====== Recorded information ======

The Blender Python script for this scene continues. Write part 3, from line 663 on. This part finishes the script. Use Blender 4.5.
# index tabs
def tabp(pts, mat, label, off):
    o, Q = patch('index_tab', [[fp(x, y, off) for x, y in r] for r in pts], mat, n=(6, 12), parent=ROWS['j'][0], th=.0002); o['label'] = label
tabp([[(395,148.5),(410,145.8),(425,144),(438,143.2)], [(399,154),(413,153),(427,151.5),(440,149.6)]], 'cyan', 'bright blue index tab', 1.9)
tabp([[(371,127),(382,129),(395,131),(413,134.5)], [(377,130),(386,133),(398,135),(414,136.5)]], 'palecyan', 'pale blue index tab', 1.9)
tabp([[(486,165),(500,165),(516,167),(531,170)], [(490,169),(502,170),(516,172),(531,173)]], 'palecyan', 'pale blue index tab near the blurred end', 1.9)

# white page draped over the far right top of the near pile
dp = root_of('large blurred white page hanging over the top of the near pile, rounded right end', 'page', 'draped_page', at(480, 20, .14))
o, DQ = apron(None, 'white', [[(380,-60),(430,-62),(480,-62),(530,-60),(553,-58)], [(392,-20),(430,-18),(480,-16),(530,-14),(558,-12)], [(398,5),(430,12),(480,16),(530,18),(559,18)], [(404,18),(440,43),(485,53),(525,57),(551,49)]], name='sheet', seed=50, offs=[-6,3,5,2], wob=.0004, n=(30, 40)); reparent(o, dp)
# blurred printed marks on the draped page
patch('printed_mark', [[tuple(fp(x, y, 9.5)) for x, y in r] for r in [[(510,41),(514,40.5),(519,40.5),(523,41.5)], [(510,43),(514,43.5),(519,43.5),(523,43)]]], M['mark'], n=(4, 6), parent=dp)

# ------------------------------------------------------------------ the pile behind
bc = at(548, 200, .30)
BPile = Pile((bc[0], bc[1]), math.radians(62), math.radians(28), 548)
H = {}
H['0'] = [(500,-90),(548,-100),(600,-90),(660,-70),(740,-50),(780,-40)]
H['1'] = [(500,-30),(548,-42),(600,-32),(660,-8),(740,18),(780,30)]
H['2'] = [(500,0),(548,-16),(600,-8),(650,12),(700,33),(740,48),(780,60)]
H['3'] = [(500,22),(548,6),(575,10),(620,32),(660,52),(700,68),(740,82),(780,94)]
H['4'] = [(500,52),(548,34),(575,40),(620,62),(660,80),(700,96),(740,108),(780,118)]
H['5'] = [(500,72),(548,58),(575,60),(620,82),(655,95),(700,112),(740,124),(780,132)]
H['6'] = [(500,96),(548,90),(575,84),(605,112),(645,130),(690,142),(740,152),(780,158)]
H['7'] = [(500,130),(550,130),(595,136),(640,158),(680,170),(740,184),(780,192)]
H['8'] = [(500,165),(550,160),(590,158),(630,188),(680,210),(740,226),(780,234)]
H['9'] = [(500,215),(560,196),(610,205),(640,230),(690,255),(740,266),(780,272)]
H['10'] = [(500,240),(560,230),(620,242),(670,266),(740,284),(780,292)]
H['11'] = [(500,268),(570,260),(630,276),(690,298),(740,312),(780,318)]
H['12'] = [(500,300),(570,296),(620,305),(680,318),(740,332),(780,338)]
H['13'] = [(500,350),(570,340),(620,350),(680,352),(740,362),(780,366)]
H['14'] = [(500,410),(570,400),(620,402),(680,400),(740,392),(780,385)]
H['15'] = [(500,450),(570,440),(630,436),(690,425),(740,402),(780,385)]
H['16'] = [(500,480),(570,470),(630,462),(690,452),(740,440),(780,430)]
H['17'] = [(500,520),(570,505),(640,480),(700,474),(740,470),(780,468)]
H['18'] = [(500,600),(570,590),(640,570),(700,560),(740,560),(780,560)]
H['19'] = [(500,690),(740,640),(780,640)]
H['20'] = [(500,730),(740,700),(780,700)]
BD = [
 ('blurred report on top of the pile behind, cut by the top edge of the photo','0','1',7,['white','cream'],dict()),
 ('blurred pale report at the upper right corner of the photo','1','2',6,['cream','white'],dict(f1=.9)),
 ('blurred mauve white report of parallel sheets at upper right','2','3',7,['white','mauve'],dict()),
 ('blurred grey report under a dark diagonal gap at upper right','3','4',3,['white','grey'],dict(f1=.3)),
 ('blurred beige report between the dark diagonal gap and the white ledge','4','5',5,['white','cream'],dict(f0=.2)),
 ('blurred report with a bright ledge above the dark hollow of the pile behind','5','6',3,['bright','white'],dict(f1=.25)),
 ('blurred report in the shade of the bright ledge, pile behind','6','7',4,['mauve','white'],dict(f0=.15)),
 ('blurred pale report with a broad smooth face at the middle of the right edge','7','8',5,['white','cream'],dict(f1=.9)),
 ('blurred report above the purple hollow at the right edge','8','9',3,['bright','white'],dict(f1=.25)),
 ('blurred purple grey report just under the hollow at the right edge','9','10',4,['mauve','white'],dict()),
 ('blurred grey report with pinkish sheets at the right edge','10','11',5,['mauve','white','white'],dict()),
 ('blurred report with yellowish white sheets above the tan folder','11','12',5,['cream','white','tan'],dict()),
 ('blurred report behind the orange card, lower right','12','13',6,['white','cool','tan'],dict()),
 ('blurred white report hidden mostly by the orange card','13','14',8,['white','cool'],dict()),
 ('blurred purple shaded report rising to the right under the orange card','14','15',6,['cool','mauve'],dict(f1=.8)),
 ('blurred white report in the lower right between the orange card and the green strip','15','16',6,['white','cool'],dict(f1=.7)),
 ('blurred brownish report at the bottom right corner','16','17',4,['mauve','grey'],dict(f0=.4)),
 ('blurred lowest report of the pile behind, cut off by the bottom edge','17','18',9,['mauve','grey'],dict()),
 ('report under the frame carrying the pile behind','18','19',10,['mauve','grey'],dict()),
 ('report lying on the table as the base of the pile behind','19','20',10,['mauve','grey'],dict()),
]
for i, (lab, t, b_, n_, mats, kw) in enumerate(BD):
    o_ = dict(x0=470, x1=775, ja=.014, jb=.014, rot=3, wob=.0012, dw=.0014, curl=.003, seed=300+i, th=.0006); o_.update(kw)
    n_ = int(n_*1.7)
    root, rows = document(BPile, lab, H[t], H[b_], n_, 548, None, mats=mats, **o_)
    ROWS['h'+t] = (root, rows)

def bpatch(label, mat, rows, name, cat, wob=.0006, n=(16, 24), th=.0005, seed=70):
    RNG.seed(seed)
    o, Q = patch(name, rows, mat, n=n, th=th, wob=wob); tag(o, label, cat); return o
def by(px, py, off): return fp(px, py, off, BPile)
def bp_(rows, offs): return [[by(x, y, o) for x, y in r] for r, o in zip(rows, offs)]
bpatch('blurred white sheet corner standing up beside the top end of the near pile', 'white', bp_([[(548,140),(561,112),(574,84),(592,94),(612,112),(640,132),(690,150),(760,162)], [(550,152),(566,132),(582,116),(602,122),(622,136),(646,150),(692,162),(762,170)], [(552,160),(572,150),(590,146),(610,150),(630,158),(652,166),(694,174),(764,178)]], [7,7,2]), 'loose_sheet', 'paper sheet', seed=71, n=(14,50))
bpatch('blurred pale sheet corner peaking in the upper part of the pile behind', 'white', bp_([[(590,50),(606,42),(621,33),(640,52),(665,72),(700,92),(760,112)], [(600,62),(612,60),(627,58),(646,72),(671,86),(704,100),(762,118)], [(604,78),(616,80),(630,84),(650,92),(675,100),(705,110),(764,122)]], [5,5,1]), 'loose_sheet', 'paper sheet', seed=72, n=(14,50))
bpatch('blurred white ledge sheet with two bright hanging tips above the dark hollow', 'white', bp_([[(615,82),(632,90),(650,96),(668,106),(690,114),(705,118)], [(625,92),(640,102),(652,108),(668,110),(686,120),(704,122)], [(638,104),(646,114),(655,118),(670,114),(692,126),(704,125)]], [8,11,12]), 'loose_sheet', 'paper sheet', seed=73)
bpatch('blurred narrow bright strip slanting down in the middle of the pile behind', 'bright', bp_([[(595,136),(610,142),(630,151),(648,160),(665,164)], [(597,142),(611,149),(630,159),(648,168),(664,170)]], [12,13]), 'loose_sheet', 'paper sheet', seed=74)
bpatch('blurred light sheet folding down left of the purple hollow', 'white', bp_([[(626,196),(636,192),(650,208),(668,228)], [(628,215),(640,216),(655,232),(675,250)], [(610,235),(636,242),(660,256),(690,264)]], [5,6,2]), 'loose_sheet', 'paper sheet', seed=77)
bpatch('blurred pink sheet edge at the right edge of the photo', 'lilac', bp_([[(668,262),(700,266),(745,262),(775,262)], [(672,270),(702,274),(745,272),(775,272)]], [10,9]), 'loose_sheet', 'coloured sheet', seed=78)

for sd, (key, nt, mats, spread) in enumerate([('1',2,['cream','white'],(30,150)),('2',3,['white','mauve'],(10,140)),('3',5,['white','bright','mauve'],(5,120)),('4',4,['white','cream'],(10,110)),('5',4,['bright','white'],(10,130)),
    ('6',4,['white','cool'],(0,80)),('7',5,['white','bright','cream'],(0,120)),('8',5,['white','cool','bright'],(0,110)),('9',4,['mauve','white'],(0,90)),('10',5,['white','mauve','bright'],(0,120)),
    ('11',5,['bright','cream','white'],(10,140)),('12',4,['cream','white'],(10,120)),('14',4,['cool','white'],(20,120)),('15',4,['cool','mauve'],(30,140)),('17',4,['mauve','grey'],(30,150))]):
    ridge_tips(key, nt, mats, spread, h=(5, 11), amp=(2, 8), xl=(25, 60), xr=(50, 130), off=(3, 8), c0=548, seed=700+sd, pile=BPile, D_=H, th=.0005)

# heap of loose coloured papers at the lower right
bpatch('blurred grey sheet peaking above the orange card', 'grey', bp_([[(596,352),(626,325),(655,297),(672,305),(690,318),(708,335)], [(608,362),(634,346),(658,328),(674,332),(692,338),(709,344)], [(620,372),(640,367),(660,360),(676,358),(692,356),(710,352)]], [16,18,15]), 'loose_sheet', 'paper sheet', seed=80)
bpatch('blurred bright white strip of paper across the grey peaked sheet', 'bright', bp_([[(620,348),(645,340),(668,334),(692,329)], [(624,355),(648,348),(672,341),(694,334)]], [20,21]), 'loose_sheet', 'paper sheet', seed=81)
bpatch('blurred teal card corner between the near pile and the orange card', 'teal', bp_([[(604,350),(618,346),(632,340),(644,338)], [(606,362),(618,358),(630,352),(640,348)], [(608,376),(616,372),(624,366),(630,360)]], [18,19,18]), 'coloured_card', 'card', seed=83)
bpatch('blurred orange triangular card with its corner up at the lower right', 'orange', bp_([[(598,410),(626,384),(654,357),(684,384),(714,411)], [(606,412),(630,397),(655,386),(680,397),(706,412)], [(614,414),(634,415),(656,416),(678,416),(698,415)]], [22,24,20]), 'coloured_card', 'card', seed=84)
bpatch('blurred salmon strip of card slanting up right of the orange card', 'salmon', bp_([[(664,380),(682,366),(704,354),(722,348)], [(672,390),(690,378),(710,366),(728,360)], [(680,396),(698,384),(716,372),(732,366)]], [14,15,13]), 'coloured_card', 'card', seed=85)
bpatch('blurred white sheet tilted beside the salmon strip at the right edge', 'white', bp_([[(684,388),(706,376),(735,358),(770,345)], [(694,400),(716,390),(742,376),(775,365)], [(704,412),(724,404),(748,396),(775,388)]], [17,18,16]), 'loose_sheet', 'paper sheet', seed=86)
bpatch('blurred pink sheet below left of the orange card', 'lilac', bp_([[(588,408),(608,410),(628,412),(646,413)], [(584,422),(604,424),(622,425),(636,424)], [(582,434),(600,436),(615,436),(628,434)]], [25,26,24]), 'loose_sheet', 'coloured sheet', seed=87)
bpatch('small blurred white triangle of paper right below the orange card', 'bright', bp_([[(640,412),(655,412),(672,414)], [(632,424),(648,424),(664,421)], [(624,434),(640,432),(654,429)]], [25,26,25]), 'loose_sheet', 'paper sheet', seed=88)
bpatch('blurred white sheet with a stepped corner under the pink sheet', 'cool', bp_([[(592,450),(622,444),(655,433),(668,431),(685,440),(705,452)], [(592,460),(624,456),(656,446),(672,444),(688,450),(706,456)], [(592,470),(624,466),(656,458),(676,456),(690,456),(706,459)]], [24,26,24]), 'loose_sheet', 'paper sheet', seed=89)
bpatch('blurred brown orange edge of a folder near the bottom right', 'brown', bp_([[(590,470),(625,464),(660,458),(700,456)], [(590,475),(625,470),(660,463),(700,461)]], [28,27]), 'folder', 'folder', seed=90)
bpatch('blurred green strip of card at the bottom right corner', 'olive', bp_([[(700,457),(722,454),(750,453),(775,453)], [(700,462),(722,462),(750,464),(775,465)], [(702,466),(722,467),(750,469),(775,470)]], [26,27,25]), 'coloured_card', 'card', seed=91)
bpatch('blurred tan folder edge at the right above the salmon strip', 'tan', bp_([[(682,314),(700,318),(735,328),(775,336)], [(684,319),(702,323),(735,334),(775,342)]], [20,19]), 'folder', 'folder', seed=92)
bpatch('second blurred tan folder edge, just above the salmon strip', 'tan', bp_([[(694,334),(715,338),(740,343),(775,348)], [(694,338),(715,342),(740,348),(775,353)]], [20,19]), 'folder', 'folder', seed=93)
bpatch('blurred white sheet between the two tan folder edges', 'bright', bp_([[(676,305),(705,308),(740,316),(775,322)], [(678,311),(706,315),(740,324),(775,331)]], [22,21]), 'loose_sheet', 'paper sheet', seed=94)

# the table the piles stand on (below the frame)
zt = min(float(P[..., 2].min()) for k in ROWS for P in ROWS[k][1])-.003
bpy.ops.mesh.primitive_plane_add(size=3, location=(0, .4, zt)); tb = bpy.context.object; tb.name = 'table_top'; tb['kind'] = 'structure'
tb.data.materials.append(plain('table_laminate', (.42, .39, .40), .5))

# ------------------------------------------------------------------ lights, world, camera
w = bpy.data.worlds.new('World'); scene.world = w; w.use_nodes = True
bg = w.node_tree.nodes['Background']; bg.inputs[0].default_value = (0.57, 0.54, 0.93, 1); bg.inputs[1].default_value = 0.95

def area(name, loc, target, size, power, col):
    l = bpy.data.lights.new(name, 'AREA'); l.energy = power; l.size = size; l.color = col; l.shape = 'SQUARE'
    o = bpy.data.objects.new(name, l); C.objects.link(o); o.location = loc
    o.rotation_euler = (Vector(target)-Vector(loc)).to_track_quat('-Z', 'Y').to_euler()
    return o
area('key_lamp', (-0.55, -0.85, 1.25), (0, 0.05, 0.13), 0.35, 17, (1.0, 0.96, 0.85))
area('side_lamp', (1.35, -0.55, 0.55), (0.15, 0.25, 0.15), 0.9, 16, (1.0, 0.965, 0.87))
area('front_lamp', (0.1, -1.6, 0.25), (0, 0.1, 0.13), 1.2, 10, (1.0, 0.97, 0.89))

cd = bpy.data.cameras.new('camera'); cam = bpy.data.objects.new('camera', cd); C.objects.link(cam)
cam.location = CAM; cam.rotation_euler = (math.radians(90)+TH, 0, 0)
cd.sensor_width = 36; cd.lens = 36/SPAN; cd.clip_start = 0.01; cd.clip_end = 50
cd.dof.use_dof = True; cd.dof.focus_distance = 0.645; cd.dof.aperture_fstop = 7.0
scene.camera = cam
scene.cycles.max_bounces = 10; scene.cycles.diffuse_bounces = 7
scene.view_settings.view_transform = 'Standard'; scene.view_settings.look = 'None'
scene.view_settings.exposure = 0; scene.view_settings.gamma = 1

======

Look at the material above and copy, word for word, its lines from the first through the one containing "patch('printed_mark', [[tuple(fp(x, y, 9.5))".

- Full answer
The Blender Python script for this scene continues. Write part 3, from line 663 on. This part finishes the script. Use Blender 4.5.
# index tabs
def tabp(pts, mat, label, off):
    o, Q = patch('index_tab', [[fp(x, y, off) for x, y in r] for r in pts], mat, n=(6, 12), parent=ROWS['j'][0], th=.0002); o['label'] = label
tabp([[(395,148.5),(410,145.8),(425,144),(438,143.2)], [(399,154),(413,153),(427,151.5),(440,149.6)]], 'cyan', 'bright blue index tab', 1.9)
tabp([[(371,127),(382,129),(395,131),(413,134.5)], [(377,130),(386,133),(398,135),(414,136.5)]], 'palecyan', 'pale blue index tab', 1.9)
tabp([[(486,165),(500,165),(516,167),(531,170)], [(490,169),(502,170),(516,172),(531,173)]], 'palecyan', 'pale blue index tab near the blurred end', 1.9)

# white page draped over the far right top of the near pile
dp = root_of('large blurred white page hanging over the top of the near pile, rounded right end', 'page', 'draped_page', at(480, 20, .14))
o, DQ = apron(None, 'white', [[(380,-60),(430,-62),(480,-62),(530,-60),(553,-58)], [(392,-20),(430,-18),(480,-16),(530,-14),(558,-12)], [(398,5),(430,12),(480,16),(530,18),(559,18)], [(404,18),(440,43),(485,53),(525,57),(551,49)]], name='sheet', seed=50, offs=[-6,3,5,2], wob=.0004, n=(30, 40)); reparent(o, dp)
# blurred printed marks on the draped page
patch('printed_mark', [[tuple(fp(x, y, 9.5)) for x, y in r] for r in [[(510,41),(514,40.5),(519,40.5),(523,41.5)], [(510,43),(514,43.5),(519,43.5),(523,43)]]], M['mark'], n=(4, 6), parent=dp)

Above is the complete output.